── SOURCE DATA

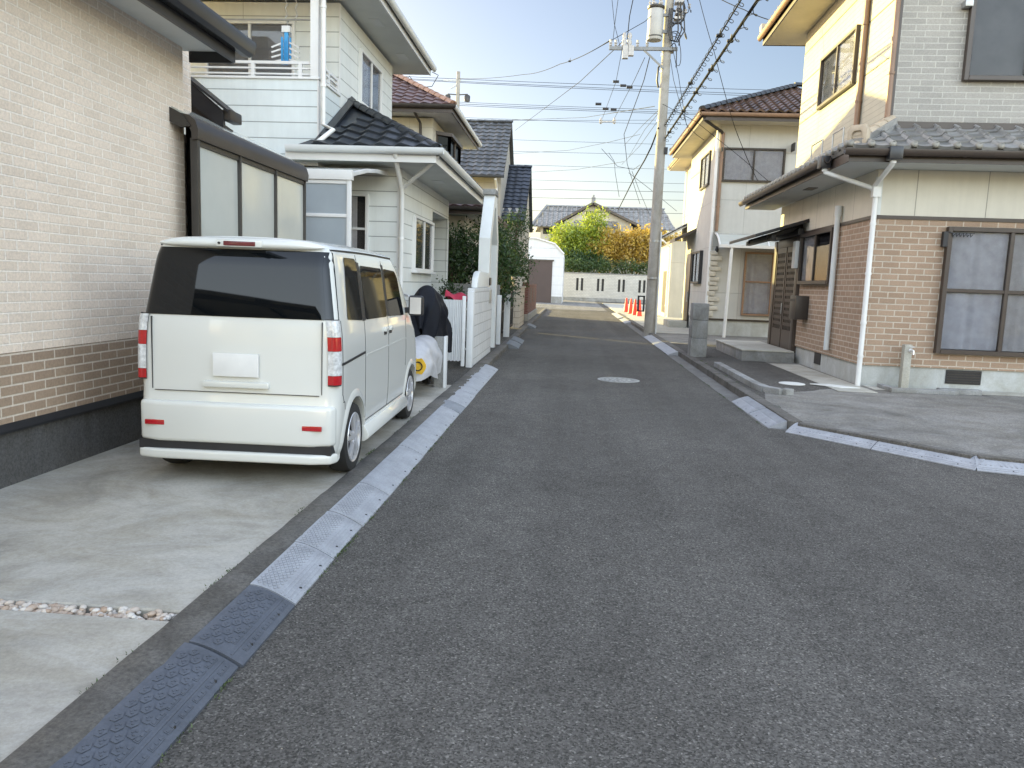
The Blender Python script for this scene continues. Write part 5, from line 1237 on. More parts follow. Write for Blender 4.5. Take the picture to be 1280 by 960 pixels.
mb = MB(); mb.box(4.74, 4.86, Y0-.13, Y0-.024, EZ-.66, EZ-.50); mb.tube([(4.80, Y0-.07, EZ-.64), (4.80, Y0-.07, GR)], .042, 12)
for z in (2.75, 1.95, 1.15, .6): mb.lathe([(.05, -.02), (.05, .02)], (4.80, Y0-.07, z), 12)
mb.build('downpipe', 'white_pipe', R1, smooth=40)
downpipe(R1, [(X2-.07, Y2+.10, 7.4), (X2-.07, Y2-.01, 7.2), (X2-.07, Y2-.03, EZ+.62)], 'copper_pipe', .045)
downpipe(R1, [(X2-.075, 14.72, 7.0), (X2-.075, 14.72, EZ+.55)], 'copper_pipe', .05, 'vent_pipe')
mb = MB(); mb.tube([(X0-.07, 14.76, .56), (X0-.07, 14.76, 3.02)], .05, 12); mb.tube([(X0-.07, 14.76, 3.02), (X0-.07, 14.76, 3.2)], .062, 12); mb.build('vent_pipe', 'grey_pipe', R1, smooth=50)
mb = MB(); mb.tube([(X2-.5, 15.2, EZ+.35), (X2-.5, 15.2, EZ+.62), (X2-.5, 15.9, EZ+.62), (X2-.5, 15.9, EZ+.35)], .014, 6); mb.tube([(X2-.32, 14.6, EZ+.42), (X2-.32, 14.6, EZ+.72), (X2-.32, 15.2, EZ+.72), (X2-.32, 15.2, EZ+.42)], .014, 6); mb.each('snow_guard', 'steel', R1)
# upper roof with wide tan eaves
mb = MB(); mb.box(4.22, XE, 12.55, 19.75, 7.46, 7.50); mb.build('soffit', 'soffit_tan', R1, smooth=0)
mb = MB(); mb.box(4.19, 4.22, 12.52, 19.78, 7.45, 7.66); mb.box(4.221, XE, 12.52, 12.549, 7.45, 7.66); mb.box(4.221, XE, 19.751, 19.78, 7.45, 7.66); mb.each('fascia', 'brown_alu', R1, smooth=0)
tiles([(4.12, 12.45, 7.68), (4.12, 19.85, 7.68), (7.8, 16.15, 9.5)], (0, 1, 0), .29, .30, .06, .02, k=8, kind='pan').build('upper_roof', 'tile_silver', R1)
tiles([(4.12, 12.45, 7.68), (7.8, 16.15, 9.5), (XE, 16.15, 9.5), (XE, 12.45, 7.68)], (1, 0, 0), .29, .30, .06, .02, k=5, kind='pan').build('upper_roof', 'tile_silver', R1)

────

- **EXERCISE PROMPT**
Except for the pictures, give all the material above again verbatim.

- **EXERCISE OUTPUT**
The Blender Python script for this scene continues. Write part 5, from line 1237 on. More parts follow. Write for Blender 4.5. Take the picture to be 1280 by 960 pixels.
mb = MB(); mb.box(4.74, 4.86, Y0-.13, Y0-.024, EZ-.66, EZ-.50); mb.tube([(4.80, Y0-.07, EZ-.64), (4.80, Y0-.07, GR)], .042, 12)
for z in (2.75, 1.95, 1.15, .6): mb.lathe([(.05, -.02), (.05, .02)], (4.80, Y0-.07, z), 12)
mb.build('downpipe', 'white_pipe', R1, smooth=40)
downpipe(R1, [(X2-.07, Y2+.10, 7.4), (X2-.07, Y2-.01, 7.2), (X2-.07, Y2-.03, EZ+.62)], 'copper_pipe', .045)
downpipe(R1, [(X2-.075, 14.72, 7.0), (X2-.075, 14.72, EZ+.55)], 'copper_pipe', .05, 'vent_pipe')
mb = MB(); mb.tube([(X0-.07, 14.76, .56), (X0-.07, 14.76, 3.02)], .05, 12); mb.tube([(X0-.07, 14.76, 3.02), (X0-.07, 14.76, 3.2)], .062, 12); mb.build('vent_pipe', 'grey_pipe', R1, smooth=50)
mb = MB(); mb.tube([(X2-.5, 15.2, EZ+.35), (X2-.5, 15.2, EZ+.62), (X2-.5, 15.9, EZ+.62), (X2-.5, 15.9, EZ+.35)], .014, 6); mb.tube([(X2-.32, 14.6, EZ+.42), (X2-.32, 14.6, EZ+.72), (X2-.32, 15.2, EZ+.72), (X2-.32, 15.2, EZ+.42)], .014, 6); mb.each('snow_guard', 'steel', R1)
# upper roof with wide tan eaves
mb = MB(); mb.box(4.22, XE, 12.55, 19.75, 7.46, 7.50); mb.build('soffit', 'soffit_tan', R1, smooth=0)
mb = MB(); mb.box(4.19, 4.22, 12.52, 19.78, 7.45, 7.66); mb.box(4.221, XE, 12.52, 12.549, 7.45, 7.66); mb.box(4.221, XE, 19.751, 19.78, 7.45, 7.66); mb.each('fascia', 'brown_alu', R1, smooth=0)
tiles([(4.12, 12.45, 7.68), (4.12, 19.85, 7.68), (7.8, 16.15, 9.5)], (0, 1, 0), .29, .30, .06, .02, k=8, kind='pan').build('upper_roof', 'tile_silver', R1)
tiles([(4.12, 12.45, 7.68), (7.8, 16.15, 9.5), (XE, 16.15, 9.5), (XE, 12.45, 7.68)], (1, 0, 0), .29, .30, .06, .02, k=5, kind='pan').build('upper_roof', 'tile_silver', R1)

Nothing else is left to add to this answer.